2 We use the labour efficiency pillar data of the World Economic Forum’s Global Competitiveness Report in this article. The labour efficiency pillar uses a) cooperation in labour-employer relations, b) flexibility of wage determination, c) hiring and firing practices, d) redundancy costs, and e) effect of taxation on incentives to work to measure flexibility. To measure efficiency in using talent, the report uses f) linking pay to productivity, g) reliance on professional management, h) capacity to retain and attract talent, and i) female participation in labour force. We do not use all the labour efficiency pillar indicators.

3 Our review of the literature finds that most explanations are based on demand-side theories comprising public choice (the median-voter model and theory of the bureaucracy) and Wagner’s law.

4 Our analysis shows that age dependency and population growth rates are positively and negatively associated with the percentage of social protection expenditures to GDP, respectively.

5 The theory of bureaucrats may also be considered a supply factor of public goods and government expenditures.

6 In his empirical model, he accounts for GDP per capita, old-age dependency ratio, and the unemployment rate.

7 She explains public social expenditure (percentage of GDP) in terms of unemployment, GDP growth, agriculture employment, government expenditure, democracy indicator, the extent to which the executive branch and legislature is left, trade openness, and global crisis dummies.

8 Kellermann (Citation2007) reviews the role of power resources theory in income inequality. His literature review shows that the strength of labour unions and left political parties are associated with larger welfare states, generous public pensions, and lower inequality and poverty (Huber and Stephens Citation1993; Hicks and Swank Citation1984; Bradley et al. Citation2003; Moller et al. Citation2003).

9 The demand-side determinants of social protection they account for in the empirical model include per capita income, industrialization, population growth, globalization factors, income inequality, and the demand for income redistribution.

10 The growth rate of national expenditures on defence, public order and safety, economic affairs, and housing and community amenities decreases significantly relative to social protection in election years. Castro and Martins (Citation2016) used social protection as the baseline category in regression analysis.

11 On the supply side, they include in the empirical model the tax burden, direct tax revenues, and the budget deficit to capture the fiscal illusion and the size of bureaucracy.

12 Sáenz, Sabaté, and Gadea (Citation2013) find that trade openness increases public spending needed to offset the worsening income distribution resulting from increased openness.

13 We use STATA 16 in estimation and Eviews to conduct Granger-causality tests.

14 The under-identification test examines whether the excluded instruments are relevant and correlated with the endogenous regressors. The null hypothesis is the model is under-identified. A rejection of the null hypothesis indicates the model is identified.

15 The joint null hypothesis for the over-identification test is the validity of instruments, i.e. uncorrelated with the error term, and that the excluded instruments are correctly excluded from the estimated equation.

16 The number of work weeks paid are in parentheses.

17 Selection of fixed as opposed to random effects is based on the Hausman specification test results.

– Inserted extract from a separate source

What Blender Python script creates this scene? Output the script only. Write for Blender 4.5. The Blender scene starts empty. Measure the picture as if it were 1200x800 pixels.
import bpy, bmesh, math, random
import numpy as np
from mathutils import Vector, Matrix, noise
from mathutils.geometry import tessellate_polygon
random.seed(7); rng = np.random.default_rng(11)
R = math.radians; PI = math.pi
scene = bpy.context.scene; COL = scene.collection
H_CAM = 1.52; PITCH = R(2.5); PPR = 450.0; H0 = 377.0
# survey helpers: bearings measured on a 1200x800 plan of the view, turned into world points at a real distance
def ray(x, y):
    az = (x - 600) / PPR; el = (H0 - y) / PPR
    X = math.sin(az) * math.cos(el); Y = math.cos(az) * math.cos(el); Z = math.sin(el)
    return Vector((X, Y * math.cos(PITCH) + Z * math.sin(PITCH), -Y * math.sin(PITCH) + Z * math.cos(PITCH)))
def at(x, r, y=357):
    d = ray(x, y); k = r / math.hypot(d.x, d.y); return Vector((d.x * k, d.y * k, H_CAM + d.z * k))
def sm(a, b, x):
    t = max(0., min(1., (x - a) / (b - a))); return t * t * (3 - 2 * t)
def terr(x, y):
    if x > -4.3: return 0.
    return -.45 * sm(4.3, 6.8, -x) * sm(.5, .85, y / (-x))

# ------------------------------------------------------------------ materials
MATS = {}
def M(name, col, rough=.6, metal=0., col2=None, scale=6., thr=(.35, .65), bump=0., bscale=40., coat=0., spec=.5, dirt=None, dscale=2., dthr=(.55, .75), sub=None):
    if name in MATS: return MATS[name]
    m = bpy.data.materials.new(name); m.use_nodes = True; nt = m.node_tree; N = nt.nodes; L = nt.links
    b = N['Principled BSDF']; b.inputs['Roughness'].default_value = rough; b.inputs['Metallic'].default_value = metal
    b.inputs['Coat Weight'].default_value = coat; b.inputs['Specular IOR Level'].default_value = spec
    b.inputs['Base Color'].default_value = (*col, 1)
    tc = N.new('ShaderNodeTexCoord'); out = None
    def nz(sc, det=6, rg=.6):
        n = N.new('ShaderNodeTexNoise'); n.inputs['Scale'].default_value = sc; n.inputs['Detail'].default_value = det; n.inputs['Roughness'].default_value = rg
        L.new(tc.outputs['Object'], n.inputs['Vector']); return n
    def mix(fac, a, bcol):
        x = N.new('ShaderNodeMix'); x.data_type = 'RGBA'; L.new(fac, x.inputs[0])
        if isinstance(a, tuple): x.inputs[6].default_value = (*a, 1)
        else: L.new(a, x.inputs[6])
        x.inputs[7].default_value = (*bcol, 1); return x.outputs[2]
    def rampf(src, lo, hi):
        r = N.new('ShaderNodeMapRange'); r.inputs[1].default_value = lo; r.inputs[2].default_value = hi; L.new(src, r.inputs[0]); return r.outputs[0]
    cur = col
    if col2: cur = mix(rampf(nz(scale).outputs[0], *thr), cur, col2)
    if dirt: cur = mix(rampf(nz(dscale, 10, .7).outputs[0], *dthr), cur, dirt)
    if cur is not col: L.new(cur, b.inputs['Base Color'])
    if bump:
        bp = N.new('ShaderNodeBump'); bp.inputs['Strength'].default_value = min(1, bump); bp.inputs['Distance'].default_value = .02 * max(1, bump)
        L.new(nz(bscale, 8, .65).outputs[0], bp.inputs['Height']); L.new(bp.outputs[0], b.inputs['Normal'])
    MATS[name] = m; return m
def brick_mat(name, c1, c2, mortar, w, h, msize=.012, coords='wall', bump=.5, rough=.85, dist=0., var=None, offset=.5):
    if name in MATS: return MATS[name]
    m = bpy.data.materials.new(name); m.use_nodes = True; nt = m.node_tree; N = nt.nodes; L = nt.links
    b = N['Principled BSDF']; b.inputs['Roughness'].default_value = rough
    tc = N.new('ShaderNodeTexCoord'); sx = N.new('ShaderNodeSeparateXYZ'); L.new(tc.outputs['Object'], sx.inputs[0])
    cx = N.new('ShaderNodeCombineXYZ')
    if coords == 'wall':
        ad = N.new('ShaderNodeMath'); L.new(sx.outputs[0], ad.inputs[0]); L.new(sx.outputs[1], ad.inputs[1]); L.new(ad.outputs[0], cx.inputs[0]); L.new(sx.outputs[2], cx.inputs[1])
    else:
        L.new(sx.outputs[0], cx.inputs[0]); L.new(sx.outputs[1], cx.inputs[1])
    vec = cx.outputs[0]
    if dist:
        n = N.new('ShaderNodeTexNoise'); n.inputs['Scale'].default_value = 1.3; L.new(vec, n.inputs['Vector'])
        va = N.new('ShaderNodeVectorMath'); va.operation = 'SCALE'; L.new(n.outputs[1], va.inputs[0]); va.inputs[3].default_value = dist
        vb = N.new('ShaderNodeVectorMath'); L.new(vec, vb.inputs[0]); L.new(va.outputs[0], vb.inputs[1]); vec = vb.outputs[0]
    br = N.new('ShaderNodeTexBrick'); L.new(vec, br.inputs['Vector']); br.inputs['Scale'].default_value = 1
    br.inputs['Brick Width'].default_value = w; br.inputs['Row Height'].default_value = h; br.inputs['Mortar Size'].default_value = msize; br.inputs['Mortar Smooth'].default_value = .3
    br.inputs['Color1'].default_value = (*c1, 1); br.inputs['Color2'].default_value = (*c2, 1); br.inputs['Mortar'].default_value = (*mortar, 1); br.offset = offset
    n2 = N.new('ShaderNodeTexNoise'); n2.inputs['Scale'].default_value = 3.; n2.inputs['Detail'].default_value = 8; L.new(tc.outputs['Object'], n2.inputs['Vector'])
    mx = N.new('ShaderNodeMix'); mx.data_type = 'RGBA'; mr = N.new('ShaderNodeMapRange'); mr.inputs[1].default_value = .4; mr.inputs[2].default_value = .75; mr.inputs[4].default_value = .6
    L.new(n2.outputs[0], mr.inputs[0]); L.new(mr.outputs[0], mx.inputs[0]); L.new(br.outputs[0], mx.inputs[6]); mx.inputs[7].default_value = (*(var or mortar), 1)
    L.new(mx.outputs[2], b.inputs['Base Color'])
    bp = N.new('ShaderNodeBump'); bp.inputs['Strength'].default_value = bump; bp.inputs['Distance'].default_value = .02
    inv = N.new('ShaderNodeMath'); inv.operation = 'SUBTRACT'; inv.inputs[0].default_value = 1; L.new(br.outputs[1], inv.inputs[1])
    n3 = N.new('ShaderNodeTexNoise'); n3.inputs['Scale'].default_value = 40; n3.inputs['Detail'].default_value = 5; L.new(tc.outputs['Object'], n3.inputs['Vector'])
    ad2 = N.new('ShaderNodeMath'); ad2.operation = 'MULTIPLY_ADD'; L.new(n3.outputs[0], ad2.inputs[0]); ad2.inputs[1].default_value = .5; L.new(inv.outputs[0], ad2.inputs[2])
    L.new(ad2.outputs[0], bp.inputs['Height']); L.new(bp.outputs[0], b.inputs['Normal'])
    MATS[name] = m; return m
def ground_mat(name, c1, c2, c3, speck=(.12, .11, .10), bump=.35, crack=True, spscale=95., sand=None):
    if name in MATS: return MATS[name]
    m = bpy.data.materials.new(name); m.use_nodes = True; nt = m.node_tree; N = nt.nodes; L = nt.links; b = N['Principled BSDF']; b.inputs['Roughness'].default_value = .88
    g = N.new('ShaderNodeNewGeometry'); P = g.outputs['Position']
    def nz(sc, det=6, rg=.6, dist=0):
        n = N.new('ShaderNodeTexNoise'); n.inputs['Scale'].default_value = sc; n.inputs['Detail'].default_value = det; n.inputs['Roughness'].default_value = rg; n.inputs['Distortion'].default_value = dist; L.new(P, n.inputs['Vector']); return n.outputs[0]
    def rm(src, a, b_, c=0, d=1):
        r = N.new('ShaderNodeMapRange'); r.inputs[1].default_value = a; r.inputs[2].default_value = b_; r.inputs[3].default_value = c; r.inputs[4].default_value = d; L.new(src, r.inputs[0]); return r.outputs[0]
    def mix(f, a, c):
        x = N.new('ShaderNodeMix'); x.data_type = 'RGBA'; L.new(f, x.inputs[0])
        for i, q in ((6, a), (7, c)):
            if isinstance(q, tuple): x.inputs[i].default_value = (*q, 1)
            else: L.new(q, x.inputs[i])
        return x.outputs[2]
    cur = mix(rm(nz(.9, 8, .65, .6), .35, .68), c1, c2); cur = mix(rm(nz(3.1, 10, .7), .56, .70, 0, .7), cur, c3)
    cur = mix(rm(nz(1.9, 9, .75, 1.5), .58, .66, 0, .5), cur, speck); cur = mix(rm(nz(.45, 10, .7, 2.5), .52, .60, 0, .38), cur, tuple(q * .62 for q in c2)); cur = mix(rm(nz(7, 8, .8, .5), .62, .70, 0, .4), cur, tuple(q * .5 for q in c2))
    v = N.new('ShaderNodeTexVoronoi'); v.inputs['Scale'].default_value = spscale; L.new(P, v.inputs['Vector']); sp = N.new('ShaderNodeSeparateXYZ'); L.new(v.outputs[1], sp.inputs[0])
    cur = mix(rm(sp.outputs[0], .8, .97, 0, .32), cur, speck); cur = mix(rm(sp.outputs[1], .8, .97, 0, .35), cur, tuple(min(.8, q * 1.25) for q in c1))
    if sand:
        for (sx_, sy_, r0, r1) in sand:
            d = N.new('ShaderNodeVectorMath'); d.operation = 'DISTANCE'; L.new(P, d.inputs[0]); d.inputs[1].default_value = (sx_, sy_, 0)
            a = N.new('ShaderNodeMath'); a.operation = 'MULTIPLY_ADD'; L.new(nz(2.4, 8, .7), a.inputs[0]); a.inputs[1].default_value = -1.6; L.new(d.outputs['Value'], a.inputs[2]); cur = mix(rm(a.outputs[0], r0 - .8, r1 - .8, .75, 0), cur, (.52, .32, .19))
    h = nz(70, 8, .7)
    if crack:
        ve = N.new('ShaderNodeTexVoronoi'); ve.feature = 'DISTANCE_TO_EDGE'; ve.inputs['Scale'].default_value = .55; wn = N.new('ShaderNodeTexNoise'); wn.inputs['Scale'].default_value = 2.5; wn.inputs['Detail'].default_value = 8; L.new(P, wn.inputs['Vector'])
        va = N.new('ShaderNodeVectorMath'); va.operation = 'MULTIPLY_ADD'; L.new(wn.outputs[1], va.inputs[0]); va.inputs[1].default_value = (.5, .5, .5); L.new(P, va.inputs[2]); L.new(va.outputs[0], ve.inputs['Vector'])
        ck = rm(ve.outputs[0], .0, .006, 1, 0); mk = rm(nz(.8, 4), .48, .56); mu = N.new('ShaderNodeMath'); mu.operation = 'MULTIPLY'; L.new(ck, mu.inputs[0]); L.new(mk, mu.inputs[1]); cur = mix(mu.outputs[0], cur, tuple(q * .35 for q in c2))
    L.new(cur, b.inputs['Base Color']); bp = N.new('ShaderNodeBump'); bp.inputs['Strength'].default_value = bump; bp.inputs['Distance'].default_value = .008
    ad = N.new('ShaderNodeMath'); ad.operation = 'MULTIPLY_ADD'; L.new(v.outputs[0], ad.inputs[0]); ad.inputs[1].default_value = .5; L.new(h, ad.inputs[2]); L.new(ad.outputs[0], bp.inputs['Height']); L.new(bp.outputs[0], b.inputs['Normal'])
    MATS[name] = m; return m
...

18 The p-value for Hansen test statistic is 0.088.

19 Agnello and Sousa (Citation2014), Ball et al. (Citation2013) and Mulas-Granados (Citation2005) point out that cuts in social protection expenditures increase income inequality. This suggests a possible reverse causality between SP and INEQUALITY. Granger-causality test result does not reject the null hypothesis that SP does not cause INEQUALITY.

20 We obtain positive and negative coefficients when undertaking OLS and FE regression of SP on INCOME.

21 Since we take the first difference of dependency (D.Population), we can think in terms of changes demographic composition.